Già, più facile a dirsi che a farsi. Anche se Ferrero tenta la carta dell’ottimismo (della volontà?): «Non è la traversata del deserto, perché questo implica una terra promessa. Piuttosto siamo dentro una giungla: possiamo finire nelle sabbie mobili oppure uscirne». E nelle giungle «non si fa guerra di posizione, di trincea, ma di movimento» proprio perché non è un deserto e di materiale ce n’è. Occore perciò fare un «salto in basso» nella società e un «salto in alto» per recuperare i riferimenti simbolici («Bisogna essere comunisti e intelligenti», chiosa). Insomma: la sinistra la si ricostruisce «a partire da una reimmersione nella società». Come fece la Chiesa, azzarda l’ex ministro, all’indomani delle sconfitte dei referendum su aborto e divorzio: non ripartì da Ruini, ma dagli oratori.
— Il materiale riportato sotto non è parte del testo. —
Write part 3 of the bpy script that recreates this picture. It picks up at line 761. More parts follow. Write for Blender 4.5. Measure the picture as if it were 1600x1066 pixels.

Oppure si può guardare all’esperienza del partito socialista olandese, altrimenti noto come partito del pomodoro, una realtà politica che è riuscita «non solo a resistere ma a crescere, svuotando dal di dentro la sinistra moderata», spiega Luca Tomassini, ricercatore che ha approfondito l’argomento, in un contesto politico «molto simile a quello italiano», fatto di ondate di destra e instabilità istituzionale. Una “fortuna” (oggi è il terzo partito del paese) costruita a partire dalle iniziative territoriali, nei piccoli centri e nelle piccole città dell’Olanda: con le occupazioni di case; con la realizzazione di centri di ascolto e della salute (in Olanda non c’è un sistema sanitario pubblico come il nostro); con le mense popolari; con iniziative di sostegno materiale ai lavoratori in sciopero contro la privatizzazione dei servizi pubblici. E con un motto: «Non si parla senza inchiesta»; e infatti il manuale, che “spiega” come si fa e che cos’è la politica, è scritto con un’attenzione maniacale al livello reale di istruzione delle persone cui è rivolto. Un successo che ha avuto il suo exploit in occasione del referendum, vinto, contro la costituzione europea, ma che viene da oltre vent’anni di lavoro nell’ombra, spesso ostracizzato e disprezzato.

Magari non è tutto oro quel che luccica e Jorge Giordani, già ministro venezuelano, venuto a portare la sua testimonianza latinoamericana, non può fare a meno di notare che nel Sudamerica è in atto un «processo di crescita della partecipazione politica, mentre in Europa il processo è al rovescio». In ogni caso, di esempi ce ne abbiamo pure in casa nostra. Senza proporre altre formule «che dopo qualche mese vengono abbandonate, come è successo spesso nel Prc», invita l’antropologa Anna Maria Rivera, ecco l’esperienza del bilancio territoriale sociale di Lodi; delle campagne per il diritto all’abitare; dei movimenti per gli immigrati come quello dell’ex canapificio di Caserta; dell’attività del centro sociale “El Che” di Tor Bellamonaca (altra periferia romana), che organizza dai tornei di calcio ai corsi di ceramica per i bambini; che mette a disposizione una sala per feste e comunioni e una sala per incisioni musicali; che chiama i “graffitari” a dipingere le facciate delle scuole e si batte per la viabilità, per la difesa degli spazi verdi: insomma vive e lavora nel quartiere e collabora pure con la parrocchia…

Segnali di vita, appunto. Esperienze concrete di mutualismo, in cui oltre «ad insegnare a pescare si porta il pesce», sennò, avverte Andrea Morniroli (Cantieri sociali) le persone «non ci seguono sul terreno dell’emancipazione». Esperienze che aiutano ad evitare «paternalismo ed eurocentrismo», due «peccati» di cui, secondo Rivera, qualche volta si è macchiato il Prc, mentre quello che serve è una «postura relativista» per imparare a «conoscerci reciprocamente» (in riferimento al dilagare del razzismo). Esempi pratici a livello nazionale «di come si può costruire un partito sociale - spiega Giovanni Russo Spena - che non è banale movimentismo, bensì costruisce luoghi sociali. Di fronte ad una destra come quella di Alemanno, Tremonti o della Lega, una sinistra istituzionalizzata è destinata a perdere, come infatti è successo alla Sinistra arcobaleno».

Senza dimenticare un terreno fondamentale, anzi cruciale: quello del lavoro. «Se il lavoro cessa di essere il fondamento della Repubblica, come recita l’articolo 1 della Costituzione, il paese resta democratico o la democrazia subisce una torsione radicale che investe tutti i livelli?» domanda Dino Greco (direzione nazionale Cgil) dando per scontata la risposta. Allora serve «un’altra idea e pratica della democrazia sindacale, un’altra idea e pratica della contrattazione, un’altra forma di sindacato». Insomma «un’altra Cgil possibile». Ma «va fatto subito», perché il rischio che il sindacato corre è quello di finire come la sinistra.